:: DIRECTIVE ::
Lines that contain the string "part" are to be copied; leave out all others.

:: RECORDED DATA ::
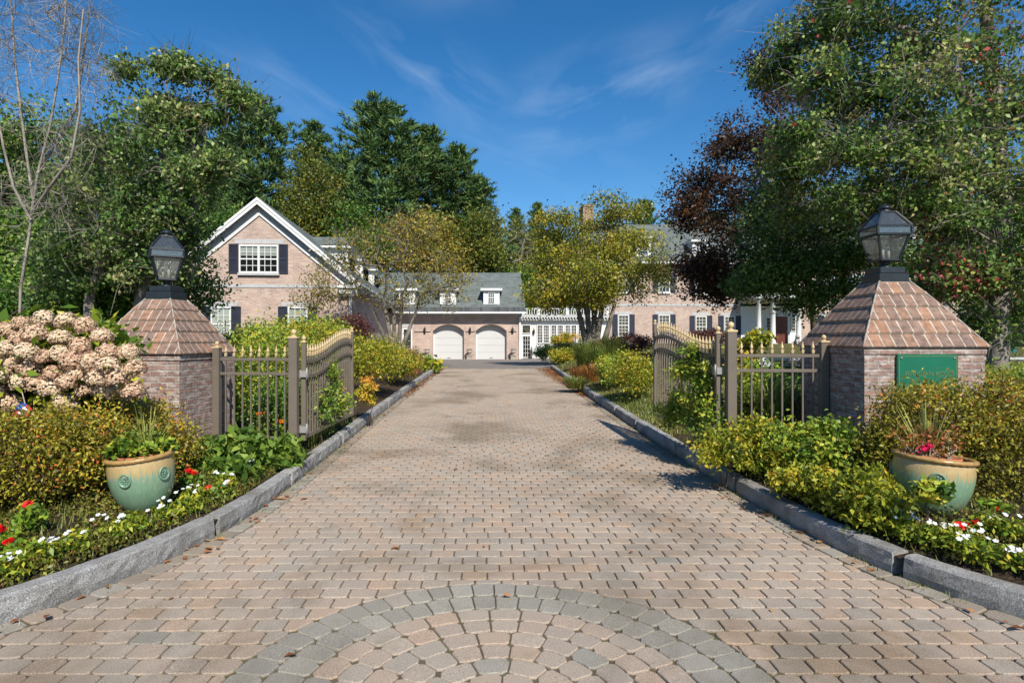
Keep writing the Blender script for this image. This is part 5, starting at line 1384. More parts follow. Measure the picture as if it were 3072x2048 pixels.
def bgtree(label, x, ytop, ybot, D, w, cols='autumn', n=150, per=70, leaf=.26, tone=.5, name='autumn_tree'):
    X = WX(x, D); zg = dz(44) + 6 * sm((D - 60) / 60); k = D / F; h = (ybot - ytop)
    bl = [(WX(x, D), D, WZ((ytop * .6 + ybot * .4), D), w * k, 2.4, h * .40 * k, 4), (WX(x - w * .3, D), D, WZ(ytop * .35 + ybot * .65, D), w * .7 * k, 2.0, h * .3 * k, 2.5), (WX(x + w * .35, D), D - .5, WZ(ytop * .4 + ybot * .6, D), w * .65 * k, 2.0, h * .28 * k, 2.5)]
    top = WZ(ytop, D)
    tree(name, label, 'tree', (X, D, zg), [[(X, D, zg - .4), (X + .2, D, zg + (top - zg) * .35), (X, D, zg + (top - zg) * .6)]], bl, n, per, .62, leaf, .6, LM[cols], M['bark_dark'], rtip=.02, alpha=.3, step=1.5, tone_c=tone, tone_v=.2, shell=.3, twig=1, twl=1.2, twr=.015, group='broadleaf trees behind the houses')
bgtree('olive gold maple between the gable and the tallest pine', 930, 440, 830, 57, 95, tone=.22, n=190)
bgtree('yellowing tree low behind the garage ridge, left part', 1290, 640, 850, 55, 90, tone=.62)
bgtree('dark olive tree behind the front wing dormer', 1080, 600, 830, 56, 90, cols='under', tone=.35)
bgtree('bronze tree right of the tall pines above the garage roof', 1450, 620, 860, 57, 60, tone=.22, n=110)
bgtree('dark green tree filling the gap above the sunroom', 1620, 790, 960, 60, 110, cols='under', tone=.35, n=150)
bgtree('green tree rising behind the sunroom next to the garage end', 1545, 800, 950, 64, 60, cols='under', tone=.4, n=80)
bgtree('far greyish tree crown between the pines and the chimney', 1560, 660, 850, 78, 80, cols='autumn', tone=.2, n=110)
bgtree('far green tree crown left of the brick chimney', 1680, 680, 860, 80, 80, cols='under', tone=.3, n=110)
bgtree('dark tree behind the left maple near the gable eave', 640, 560, 860, 45, 110, cols='under', tone=.3, n=160, leaf=.2)
bgtree('dark tree low between the far left trunks', 230, 600, 900, 40, 170, cols='under', tone=.28, n=170, leaf=.2)
bgtree('dark tree at the far left behind the maple', 0, 560, 900, 42, 200, cols='under', tone=.3, n=170, leaf=.2)
bgtree('green tree behind the right end of the house', 2900, 650, 980, 62, 260, cols='under', tone=.35, n=220)
bgtree('dark tree at the right edge beyond the chairs', 3120, 700, 1020, 40, 160, cols='under', tone=.3, n=170, leaf=.2)
b = (WX(1490, 58), 58, .3)
tree('dead_tree', 'bare grey dead tree leaning above the right end of the garage roof', 'tree', b, [[(b[0], b[1], b[2]), tuple(P(1480, 840, 58)), tuple(P(1500, 780, 58))], [(b[0], b[1], b[2]), tuple(P(1470, 840, 58)), tuple(P(1475, 760, 58))]],
     [E(1560, 740, 58, 60, 1.0, 60, 2), E(1480, 690, 58, 35, 1.0, 90, 2), E(1530, 690, 58, 40, 1.0, 70, 1)], 45, 0, 0, .1, .6, LM['autumn'], M['bark_bare'], rtip=.022, e=2.3, alpha=.15, step=1.2, twig=3, twl=1.6, twr=.014, start=.4, shell=.3)
# ---------------------------------------------------------------- crabapples flanking the court
D = 25.0; b = base_at(1184, D); bx, by, bz_ = b
st = []
for dx_, tx, ty in ((-.25, 1120, 930), (-.1, 1150, 900), (0, 1180, 890), (.12, 1205, 905), (.3, 1250, 930)):
    st.append([(bx + dx_ * .5, D + random.uniform(-.15, .15), bz_ - .1), (bx + dx_ * 1.2, D + random.uniform(-.2, .2), bz_ + .8), tuple(P(tx, ty, D + random.uniform(-.4, .4)))])
tree('crabapple_tree', 'sparse yellowing crabapple with many mottled stems before the garage', 'tree', b, st,
     [E(1180, 760, D, 190, 2.0, 100, 4), E(1000, 850, D, 110, 1.5, 80, 2), E(1350, 830, D, 110, 1.6, 90, 2.6), E(1230, 690, D, 120, 1.5, 60, 2.2), E(1180, 880, D, 160, 1.6, 60, 2), E(930, 900, D, 50, .8, 60, .8), E(1040, 730, D, 60, .8, 60, .7)],
     260, 44, .26, .115, .5,  LM['crab_l'], M['bark_crab'], rtip=.0105, e=2.15, alpha=.22, step=.5, twig=4, twl=.8, twr=.008, tr_r=.135, tone_c=.34, tone_v=.2, shell=.25, start=.6, bare=.32, axisdown=.6, arch=.12, jit=.1)
D = 28.0; b = base_at(1775, D); bx, by, bz_ = b
st = [[(bx + d_ * .6, D + random.uniform(-.2, .2), bz_ - .1), (bx + d_ * 1.3, D, bz_ + 1.0), tuple(P(tx, ty, D + random.uniform(-.4, .4)))] for d_, tx, ty in ((-.25, 1725, 890), (-.08, 1755, 860), (.08, 1785, 850), (.2, 1815, 870), (.5, 1845, 910))]
tree('crabapple_tree', 'full yellow green crabapple before the main house chimney', 'tree', b, st,
     [E(1760, 800, D, 165, 2.4, 120, 6), E(1850, 700, D, 115, 2.0, 100, 4), E(1690, 690, D, 85, 1.6, 60, 2.2), E(1670, 870, D, 90, 1.6, 70, 2.6), E(1900, 820, D, 90, 1.6, 90, 2.2), E(1865, 620, D, 50, .9, 45, .9), E(1760, 880, D, 120, 1.6, 50, 2)],
     350, 95, .28, .125, .55, LM['crab_r'], M['bark_crab'], bough=6, bsz=.3, rtip=.010, e=2.2, alpha=.22, step=.55, twig=3, twl=.8, twr=.008, tr_r=.2, tone_c=.42, tone_v=.2, shell=.25, start=.6, axisdown=.6, arch=.12, jit=.09)
# ---------------------------------------------------------------- right: copper beech and big maple
D = 20.0; b = base_at(2448, D)
tree('copper_beech', 'dark copper beech standing left of the big right maple', 'tree', b, [[(b[0], b[1], b[2] - .2)] + T([(2440, 950, D), (2425, 860, D), (2400, 700, D), (2380, 480, D), (2330, 300, D)])],
     [E(2280, 560, D, 180, 2.6, 220, 4.4), E(2170, 680, D, 130, 2.2, 160, 3.4), E(2330, 330, D, 110, 1.8, 150, 2.4), E(2270, 240, D, 45, .8, 60, .5), E(2090, 790, D, 80, 1.6, 90, 1.6), E(2240, 845, D, 160, 2.4, 85, 3.4), E(2120, 480, D, 70, 1.2, 90, .9), E(2060, 620, D, 45, .9, 60, .5), E(2400, 720, D, 170, 2.4, 200, 4), E(2210, 400, D, 50, 1., 60, .5)],
     640, 74, .24, .105, .62, LM['beech'], M['bark_dark'], bough=9, bsz=.34, rtip=.009, alpha=.25, step=.8, tone_c=.42, tone_v=.2, shell=.25, twig=2, twl=.7, twr=.006, up=.8, tones=lambda p, t: t)
D = 17.0; b = base_at(2540, D)
tree('beech_tree', 'dark green beech whose low boughs hang before the porch columns', 'tree', b, [[(b[0], b[1], b[2] - .2)] + T([(2535, 900, D), (2520, 700, D), (2500, 500, D)])],
     [E(2420, 700, D, 150, 1.7, 190, 4), E(2380, 860, D, 150, 1.6, 80, 3.4), E(2300, 780, D, 100, 1.3, 110, 2), E(2500, 830, D, 130, 1.5, 100, 3), E(2620, 760, D, 150, 1.6, 170, 3), E(2780, 860, D, 140, 1.4, 110, 2), E(2520, 540, D, 140, 1.5, 150, 2)],
     340, 88, .24, .095, .62, LM['maple'], M['bark_dark'], bough=9, bsz=.34, rtip=.008, alpha=.25, step=.7, tone_c=.34, tone_v=.19, shell=.25, twig=2, twl=.5, up=.7, axisdown=.3)
D = 12.5; b = base_at(2990, D)
def red_tones(p, t):
    x = CX + p[:, 0] / p[:, 1] * F; y = CY - (p[:, 2] - H) / p[:, 1] * F
    m = np.exp(-(((x - 2890) / 120) ** 2 + ((y - 840) / 60) ** 2)) * .34 + np.exp(-(((x - 2770) / 90) ** 2 + ((y - 740) / 60) ** 2)) * .22 + np.exp(-(((x - 3020) / 100) ** 2 + ((y - 120) / 120) ** 2)) * .10 + .004
    r = RNG.uniform(size=len(t)) < m
    return np.where(r, 1.0, np.minimum(t, .94))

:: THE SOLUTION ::
Keep writing the Blender script for this image. This is part 5, starting at line 1384. More parts follow. Measure the picture as if it were 3072x2048 pixels.
bgtree('yellowing tree low behind the garage ridge, left part', 1290, 640, 850, 55, 90, tone=.62)